I sometimes think about how simple decisions have the capability of altering the course of your life. When I was a senior in college, a few months before graduation, I was called into the Dean of Humanities office. She also happened to be one of my professors whom I had taken multiple literature and writing courses from over the years. She had submitted multiple samples of my writing to a friend who was a technical writer and that friend offered me a job. While I was interested, I had just accepted an English teaching job at a local high school in the area, so I turned the writing job down.
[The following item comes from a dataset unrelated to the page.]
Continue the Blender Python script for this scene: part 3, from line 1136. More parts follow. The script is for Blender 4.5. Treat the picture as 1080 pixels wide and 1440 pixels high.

I went on to teach (and loved it at the time) and coach. I met my husband because I was the Women’s Basketball Coach and he was one of the Men’s Basketball coaches. Had I not taught it is unlikely that I would have ever met my husband and been blessed with the two wonderful children we have today. It is almost as if once I made the decision to teach the rest fell into place. It was meant to be.
I wonder, though, how things would have turned out had I accepted the writing position instead. Would I still have somehow eventually met and married my husband or would I have met and married someone else? Would I still be single? I don't know and to be honest I wouldn’t want to find out.
While I sometimes think that I maybe would have been happier professionally had I taken that writing position I know personally that the choice I made was the right one and for that I’d do it all over again.
Are there any decisions that you have made that you feel have significantly altered the course of your life? Would you make the same decision if given the chance to do it over?
5 comments:
I met my husband in college after I transferred. If I had stayed at my first school I think I probably would have married someone else. It's little decisions here and there that end up shaping our lives.
I believe all decisions are made for a reason b/c that is the life we are meant to lead. If we chose differently then that would be the life we were meant to lead.
I do second guess my professional decisions more than my personal ones.
The catalyst in my professional and personal life was leaving the first job I got out of college after 5.5 years. I went to a job with employees my age, in a bigger city which caused me to see life in a whole different way, break up with a dead-end boyfriend of 4.5 years, meet new friends one of whom I ended up moving in with as well as planning my fateful vacation with that led to meeting my future husband.
It is never too late to realize a dream. Teaching was one dream and now for dream number two.
I'd probably make the same choices as well. Isn't it funny how, if we stop to really think about past decisions, there's not too much we'd change, but we become more in tune with ourselves for future decisions.